Summer popcorn season seems like a distant memory.

After flooding multiplexes with cinematic confections pegged at teenagers, studios are finally offering up more substantive fare geared at adults. “Gone Girl” and “Annabelle,” two R-rated films designed to attract mature audiences, barrel into theaters this weekend in a neck-in-neck race for first place.

Look for “Gone Girl” to maintain a slight edge over the competition with a debut of $25 million from roughly 3,013 locations, while “Annabelle” should bow to $23 million from 3,155 venues. The studios behind the two films are being more conservative and predicting premieres in the $20 million range, while analysts are more bullish on “Gone Girl’s” prospects, projecting a debut of $30 million.

“It’s a tough weekend to call,” said Phil Contrino, vice president and chief analyst at BoxOffice.com. “[‘Gone Girl’] is going to gain momentum after it starts screening Thursday and the conversation blows up on Twitter and Facebook. People are going to want to see it so they don’t get left out.”

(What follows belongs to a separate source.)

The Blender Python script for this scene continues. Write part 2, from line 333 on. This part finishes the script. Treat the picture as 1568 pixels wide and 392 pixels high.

The weekend’s other wide release, “Left Behind,” should generate less than $10 million in receipts when it hits 1,800 screens. Freestyle Releasing is distributing the movie and targeting the same faith-based crowd that made “God’s Not Dead” a hit for the company earlier this year and turned “Left Behind” and its vision of the Rapture into a publishing phenomenon.

“Gone Girl” also has literary origins. The film arrives with legions of fans of Gillian Flynn’s twisty best-seller, and it doesn’t hurt that Ben Affleck is hot off his Oscar-winning success with “Argo.” There’s also the David Fincher factor. The “Social Network” auteur is back behind the camera, but unlike his last pulpy outing, “The Girl With the Dragon Tattoo,” which cost a hefty $90 million to make, and only did a $232.6 million of business globally, “Gone Girl” represents a more economical investment. Twentieth Century Fox and New Regency produced the picture for $61 million, and analysts believe that strong reviews and word of mouth should help the film burn brightly for weeks instead of starting hot and fading fast.

“This is the type of film that needs to be looked at as a marathon runner,” said Paul Dergarabedian, senior media analyst at Rentrak. “It will have a lot of playability no matter what other films come along.”

Like “Gone Girl,” “Annabelle” arrives in theaters with a core group of fans. The horror film about a possessed doll is a spin-off from last summer’s breakout hit, “The Conjuring,” which generated a robust $318 million worldwide. New Line backed the $6.5 million film, which will likely make back its production budget threefold in a single weekend. If its debut is in line with projections, it will be only the second horror film this year to premiere to north of $20 million after “The Purge: Anarchy.”

“That connection to ‘The Conjuring’ is going to have this play as close to a sequel as possible,” said Jeff Bock, an analyst with Exhibitor Relations. “They’re doing the right things. It’s got demonic possession and it’s based on a true story and those are the only things working in horror right now.”

If pre-sales are any indication, “Gone Girl” will indeed pull ahead in the final tally. Fandango reports that the film is responsible for 66% of weekend pre-sales and is pacing similarly to “Gravity,” which opened last year to a stunning $55.8 million. That number seems far beyond “Gone Girl’s” reach given its R-rating, dark subject matter and the fact that it will not be showing in 3D and Imax, which carry surcharges. It does indicate that the film is catching on at a pivotal moment, however. “Annabelle” and “Left Behind” represent 13% and 8% of sales, respectively.

One wrinkle for all of the films hitting theaters is that Yom Kippur takes place on Friday and Saturday, which could suppress the box office results of major cities like New York and Los Angeles that have larger Jewish communities.

In terms of limited releases, Warner Bros. will unveil “The Good Lie,” a drama about the lost boys of Sudan with Reese Witherspoon, in 461 theaters, many of them in suburban areas. The hope is to generate word-of-mouth while building an audience organically. The film could do more than $2 million worth of business.

Also going slow is “Men, Women & Children,” Jason Reitman’s examination of the isolating influence of social networking and technology. Paramount opened the film in five theaters in New York and Los Angeles on Wednesday and will expand to 20 cities by the following Friday.